GREENVILLE — The space at 12 E Coffee Street is small. About 900 square feet. Sixteen seats inside. On a busy Friday, Windy City Burgers will push 300 burgers out of that kitchen. There will be a line. There has been a line since they opened.
It is not a mystery why.
The People Behind It
Nicole O’Brien knows Greenville. She co-owns the Molly and Myles Ice Cream shops, which have built a loyal following across the city. She also knows Chicago. She spent years in that city’s restaurant industry, where the standard for craft is high and the tolerance for shortcuts is low. The name Windy City is her nod to where she learned the trade.

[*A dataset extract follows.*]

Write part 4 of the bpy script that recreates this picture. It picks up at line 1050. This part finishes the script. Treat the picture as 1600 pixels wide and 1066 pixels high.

Brant Kennedy comes from Sassafras Southern Bistro, where he built a reputation for food that was serious without being precious. Together, the two bring the kind of combined experience that produces a very specific result: a small restaurant that makes every single thing itself, with no room for anything less.
They took over the former Vic’s Pizza spot on Coffee Street and kept the footprint tight by choice. Small spaces force discipline. Every square foot earns its keep.
How the Food Is Made
This is the part that matters most.
Every morning, the team grinds a blend of certified choice chuck and smoked pork belly. That combination produces a burger with fat content, flavor, and texture that a pre-ground patty cannot match. The smoking comes through in the background. It is subtle and it is why the burgers taste like they do.
The buns are baked in-house daily. The recipe is five ingredients: water, flour, yeast, salt, and sesame seeds. That is the entire list. The result is a brioche bun that holds up, has real flavor, and does not distract from the burger. It is the kind of restraint that takes confidence to commit to.
The fries are hand-cut from Idaho potatoes. The milkshakes are made fresh. Nothing on the menu exists because it was easy to source.
What to Order
The menu is focused. Four signature burgers anchor it, and each one is built with intention.
The Bernard comes with feta, olive tapenade, and tzatziki. It is the Mediterranean option done correctly, without compromise on the other ingredients. The Northwood puts bacon, a fried egg, and house pimento cheese on top of that daily-ground patty. It is exactly what it sounds like and better than you expect.
The Sawyer takes a different direction entirely: chili garlic pork belly and Asian slaw on a fresh brioche bun. The flavors are sharp and bright. The Albany finishes the lineup with a fried crab cake and creole tartar sauce, which might be the most ambitious thing on the menu and pulls it off cleanly.
A kids menu is available. Four rotating draft craft beers, wine, and seltzers round out the drink options alongside the fresh milkshakes.
The Numbers
Windy City Burgers holds a 4.9-star rating on Google across more than 300 reviews. That number does not happen by accident in a competitive downtown restaurant market. It happens because the food is consistent, the quality is real, and the people running the kitchen care about the outcome of every order.
They are open Tuesday through Saturday. They serve until the burgers run out. On busy days, that happens before the end of service. Come early or come prepared to wait. Either way, come.
Windy City Burgers is located at 12 E Coffee Street in downtown Greenville.